Stocks of most capital goods and engineering companies are seen tracking the broad market next week, and will also take cues from the Reserve Bank of India's mid-quarter policy review that will be detailed Monday. Most shares in the segment are seen trading with a positive bias, in line with the Street.
Market participants do not expect the central bank to cut the repo rate, the rate at which it lends to commercial banks, but are looking forward to the
tone of its commentary.
The alleged coal block allocation scam may, however, weigh down select capital goods stocks if the Supreme Court de-allocates any coal blocks allotted to private power producers that have placed orders with power equipment manufacturers. For BHEL, orders of around 16,150 MW from nearly 16 private companies are at stake.

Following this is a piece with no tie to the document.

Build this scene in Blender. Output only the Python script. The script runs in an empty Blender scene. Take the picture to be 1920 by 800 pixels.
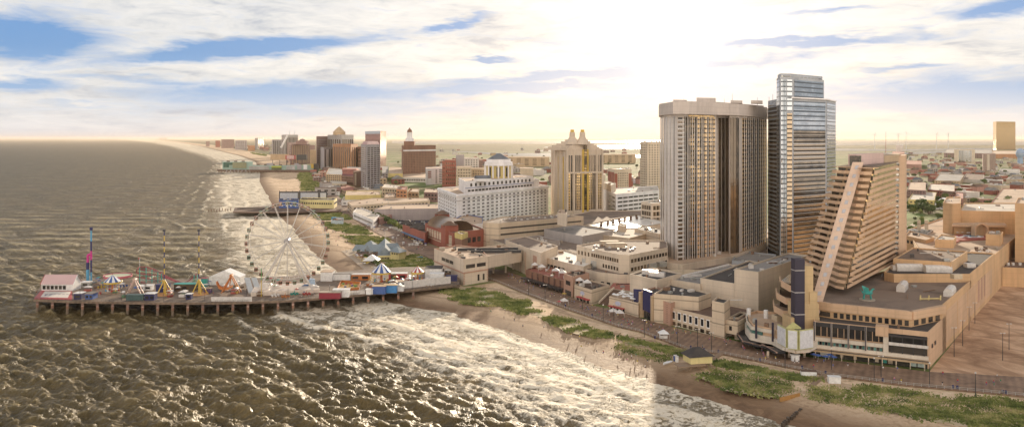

Most capital goods companies, facing stiff competition from overseas firms, were keenly eyeing imposition of the import duty. But exemptions made by the government are seen as a dampener. In a report dated Sep 12, Bank of America Merrill Lynch said Indian vendors such as L&T and BHEL have lost the opportunity to supply equipment for projects totalling 106,000 MW as these were approved before Jul 19.
The report also said orders worth 36,000 MW would also be lost for Indian equipment manufacturers due to the exemption on mega power projects coming up in the 12th five-year plan.